The saying goes that it takes seven years to learn Arabic and a lifetime to master it. In her engaging, colloquial account, freelance and travel writer O’Neill recounts how, at the age of 39, just after the events of the Arab Spring, she decided to return to Egypt and take up a more vernacular approach to studying Arabic rather than approaching it “as if it were a dead language.” Instead of studying the eloquent Arabic of medieval poetry known as Fusha, the author sought to immerse herself in the way people really speak, the Ammiya, devoid of the “crushing” grammar rules and full of humor and an ingenious root system.

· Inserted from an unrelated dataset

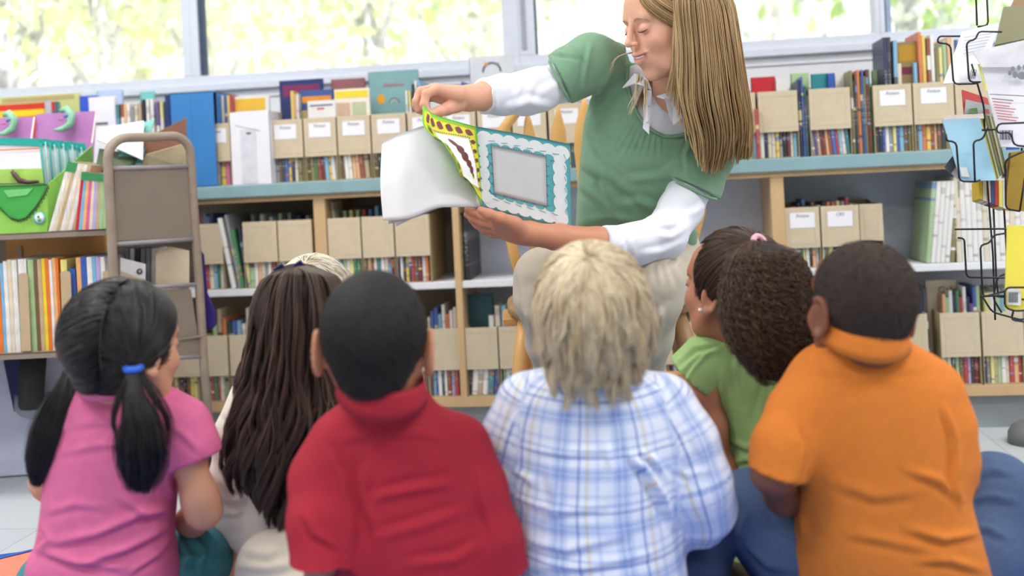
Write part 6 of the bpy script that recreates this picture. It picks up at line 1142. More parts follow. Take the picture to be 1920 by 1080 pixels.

Now she wanted to use Arabic “as a social connector.” In addition to several weeks of language classes in Cairo and a stint of study in the Gulf states, Lebanon, and Morocco, she was determined to be open to meeting and conversing with anyone who seemed interested, to mostly comic effect. The problem was that each country used a different dialect, and the Arabic she learned in Egypt was considered somewhat pedestrian elsewhere. Traveling alone in Dubai, a rarity in itself, she had hoped to encounter a more “pure” form of Arabic in the Gulf, yet she found so few people who would actually speak to her since the United Arab Emirates is made up of enormous numbers of guest workers. After a literary festival in Dubai, she took language classes in Beirut, impressed by the elegant transformation of the once war-torn city. In Fes, Morocco, where she stayed with a host family, she understood very little of the swift-moving dialect Darija, peppered with much French. In the end, O’Neill, frequently overwhelmed by the “culture’s little codes, the clues and symbols that exposed sect and allegiance,” needed much more time to master this language.

A valiant chronicle of the author’s “Year of Speaking Arabic Badly.”